Abstract

Conventional Hidden Markov Model (HMM) based Automatic Speech Recognition (ASR) systems generally utilize cepstral features as acoustic observation and phonemes as basic linguistic units. Some of the most powerful features currently used in ASR systems are Mel-Frequency Cepstral Coefficients (MFCCs). Speech recognition is inherently complicated due to the variability in the speech signal which includes within- and across-speaker variability. This leads to several kinds of mismatch between acoustic features and acoustic models and hence degrades the system performance. The sensitivity of MFCCs to speech signal variability motivates many researchers to investigate the use of a new set of speech feature parameters in order to make the acoustic models more robust to this variability and thus improve the system performance. The combination of diverse acoustic feature sets has great potential to enhance the performance of ASR systems. This paper is a part of ongoing research efforts aspiring to build an accurate Arabic ASR system for teaching and learning purposes. It addresses the integration of complementary features into standard HMMs for the purpose to make them more robust and thus improve their recognition accuracies.

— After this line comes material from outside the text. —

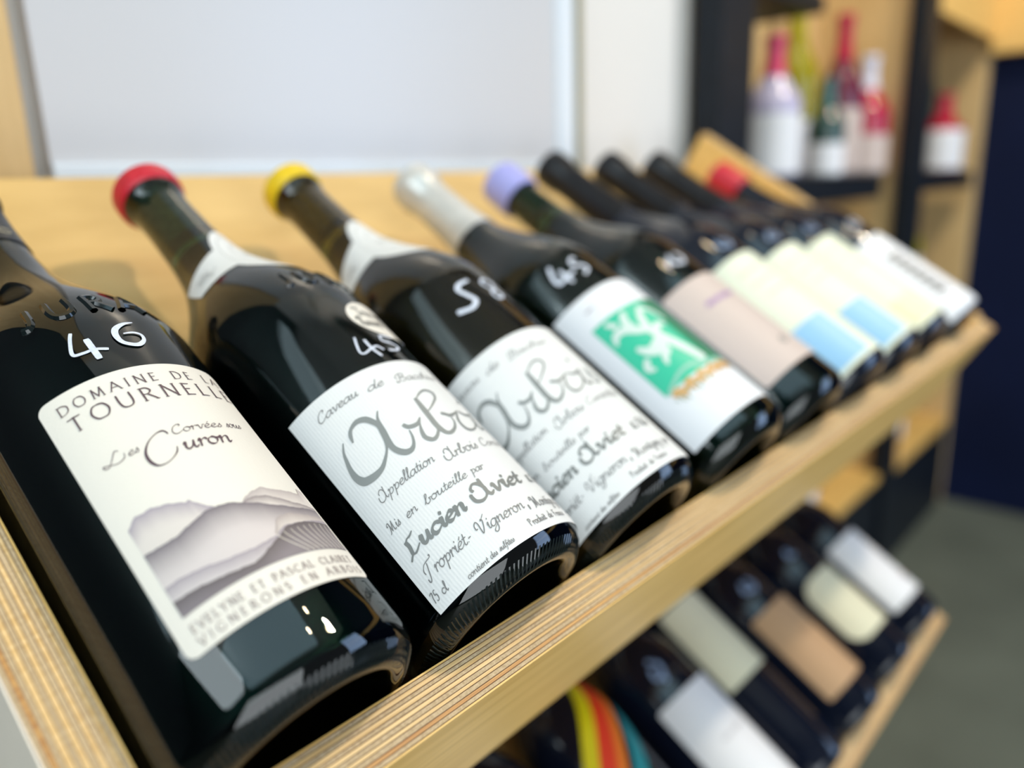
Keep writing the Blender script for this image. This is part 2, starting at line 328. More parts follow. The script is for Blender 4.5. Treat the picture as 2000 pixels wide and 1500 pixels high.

The complementary features which have been investigated in this work are voiced formants and Pitch in combination with conventional MFCC features. A series of experimentations under various combination strategies were performed to determine which of these integrated features can significantly improve systems performance. The Cambridge HTK tools were used as a development environment of the system and experimental results showed that the error rate was successfully decreased, the achieved results seem very promising, even without using language models.